Pub Date: Sept. 1st, 2006
ISBN: 0-06-076514-3
Publisher: HarperCollins

Shopaholic spy infiltrates a suspiciously successful Tokyo department store.

Japanese/Californian dilettante sleuth Rei Shimura (The Typhoon Lover, 2005, etc.) can’t understand why her boss, Michael Hendricks, of the ultra-secret Organization for Cultural Intelligence, thinks a retail balance sheet should interest the U.S. government. Seems that Warren Kravitz, senior partner of Winston Brothers, an American investment bank, has complained that glitzy Tokyo emporium Mitsutan’s disproportionate profits suggest stock-price manipulation, possibly intended to attract a takeover by U.S. giant Supermart. So why should Rei quibble with a mission that would take her back to her beloved Japan to execute an undercover job as a Mitsutan salesclerk, complete with employee discount and an OCI shopping allowance? Well, the job is not as cushy as it sounds. Rei’s predecessor, agent Tyler, wound up dead.

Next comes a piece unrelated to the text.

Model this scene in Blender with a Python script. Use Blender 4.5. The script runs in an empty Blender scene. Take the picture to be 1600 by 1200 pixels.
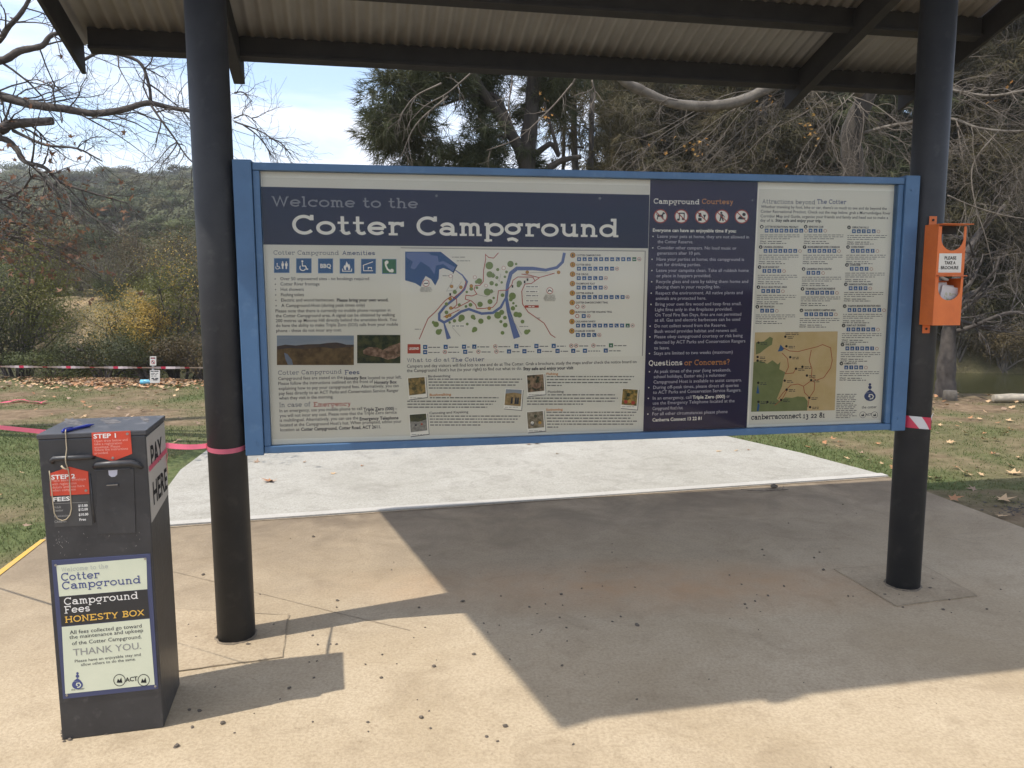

Assigned to K Team, Mitsutan’s personal shopping corps for foreign customers, Rei is undermined at every turn by half-Korean co-worker Miyo, until Rei figures out the key to securing Miyo’s friendship: hooking her up with a wealthy gaijin, preferably American. Rei crashes a company retreat at a hot spring and, after being harassed by four senior executives, manages to bug their shoes. She records the chairman threatening someone before an exec turns up dead. Fearing Rei’s in too deep, Michael flies to Tokyo in time to debug her navel ring. Then Rei, only temporarily deterred by a maxed-out credit card, and Miyo shop until they’re adequately outfitted to troll the clubs for eligible rich guys. They meet Archie and Ravi, two junior Winston Brothers traders. Ravi worries that Winston is accepting yakuza cash for laundering, and Rei unwisely urges him to blow the whistle. When thugs stage a reception at Rei’s apartment building and Ravi leaps from a window to his death, Rei must go into hiding at a luxe Tokyo hotel. A comparison of her shopping receipts and Mitsutan’s sales records exposes the nature of the store’s skullduggery; not what Michael and Warren suspected, but—no surprise—worse.

A voyeur’s tour of consumption-crazed Tokyo is the real point here, with Rei-san, as always, a companionable guide.